Thomas is bracing for a wave of anti-gun sentiment nationally. Already, Sen. Barbara Boxer (D-CA) has vowed to fight for tougher federal firearms laws. And no doubt gun lovers will suffer “bad PR” for a while, Thomas says, after “making leaps and strides in the past few years.” But none of this really worries him. He’s seen anti-gun talk swell many times before in the wake of mass shootings, only to peter out not long thereafter.
Meanwhile, the controversy will likely be good for business. Thomas predicts gun sales will skyrocket, as customers, fearing a looming crackdown, will “panic and buy everything in sight.” Sure enough, sales of Glock pistols—the type of weapon used in the Tucson slayings—have already soared in Arizona cities. Thomas expects the gun-buying frenzy to migrate from big cities to small towns in about a week. And President Barack Obama—widely regarded by National Rifle Association types as an anti-gun left-winger—may well fuel the trend by attending Wednesday’s memorial service for the victims in Tucson. After Obama’s election, says Thomas, gun aficionados were so worried that the new administration would unleash a raft of new restrictions that they flocked to his store and sent sales through the roof—a phenomenon witnessed nationally.
The killings don’t appear to have tempered the Arizona legislature’s zeal for even looser gun laws.
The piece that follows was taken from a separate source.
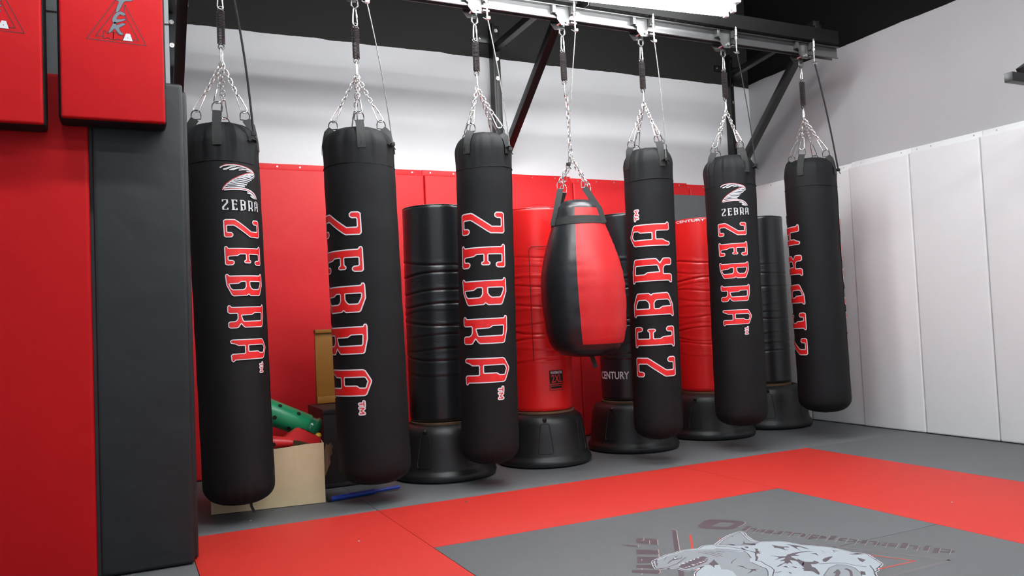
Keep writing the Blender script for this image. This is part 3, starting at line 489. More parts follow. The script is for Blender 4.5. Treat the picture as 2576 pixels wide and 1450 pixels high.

State Sen. Jack Harper, a conservative Republican, is promoting a bill that would allow most adults to carry guns on college campuses. His reasoning: "When everyone is carrying a firearm, nobody is going to be a victim." That rationale underpins a slew of gun laws on the state’s books, including one permitting the concealment of guns in places like suitcases, purses, and backpacks without permits or gun-use classes, and another that forbids private property owners from outlawing guns on their land.
Politicians Who Love Their Guns
It’s maddening for lawmakers like state Sen. Kyrsten Sinema, a Democrat who voted against both of those measures. She says it’s too early to tell whether the Tucson shootings will affect the legislature’s appetite for ever more lenient laws. If the Harper-backed bill passes, Arizona will join Utah as the nation’s most permissive state for gun ownership.
That distinction sits well with the folks in Tombstone. Nestled amid ashen hills dotted by thorny mesquites some 50 miles north of the Mexican border, the tourist town of fewer than 2,000 is famed for historic outlaws and gunfights. Residents enjoy promenading fully armed down the Allen Street boardwalk in 19th-century Western costumes. The legendary Earp-Clanton bloodbath at the O.K. Corral is reenacted frequently.
Yet Tombstone doesn’t only draw Wild West mythologists and gun collectors. It has also become a magnet for military and law-enforcement retirees, Tea Party-leaning libertarians, and, some say, well-armed vigilantes primed to fight race wars. Thomas estimates that 97 percent of Tombstone residents own guns—a figure Cloud, the town marshal, seconds (though it couldn’t be independently verified). Yet Cloud points out that in the past year, there have been only four firearms-related incidents, none of them lethal. (Two involved drunks shooting at the ground, one involved a guy shooting himself in the foot, and one involved a man pulling a gun on an adversary, who responded by clocking him in the head with a hammer.)
Despite such an entrenched gun culture, however, not all Tombstone residents are completely laissez-faire in their attitudes. Take Ken Vivian, a 69-year-old retired gun-company employee and self-described “conservative independent” who enjoys breakfasting at the OK Café. He says he’s “100 percent opposed” to Harper’s measure allowing guns on campus. “We certainly have our share of crazy people” in Arizona, says Vivian, and although he’s not for big government, he thinks a better job should have been done screening Loughner before he bought his gun.
Tim Fattig, another Tombstone resident who considers himself a social libertarian, expresses some misgivings, too. A Wyatt Earp biographer, tour guide, and Giffords supporter, he says firearms are an inextricable part of the town’s history. “Guns and gun violence are a big part of why Tombstone exists today,” he says. Yet while taking history professors on guided tours, he has on occasion inadvertently led them past paramilitary groups practicing “operations” on the banks of the San Pedro River. “I’ll be honest,” says Fattig, “when I heard about the shootings, I thought it was someone from the paramilitary culture we have in this part of the state.”
Whatever their politics on gun control, Tombstone residents are mourning the Tucson victims just as deeply as other Arizonans. Thomas recounts that during the recent congressional race, he held a campaign event in his store for Jesse Kelly, Giffords’ Tea Party-backed opponent, whom he supported. A few days later, Thomas says, Giffords called him, asking for his vote. When he said he supported her rival, Giffords, a gun owner, joked that Thomas ought to hold an event for her in his store. It was a polite and civil exchange, he says—exactly how politics ought to be. If people want to “get rid of Giffords,” he says, they should “vote her out of office, not try to kill her.”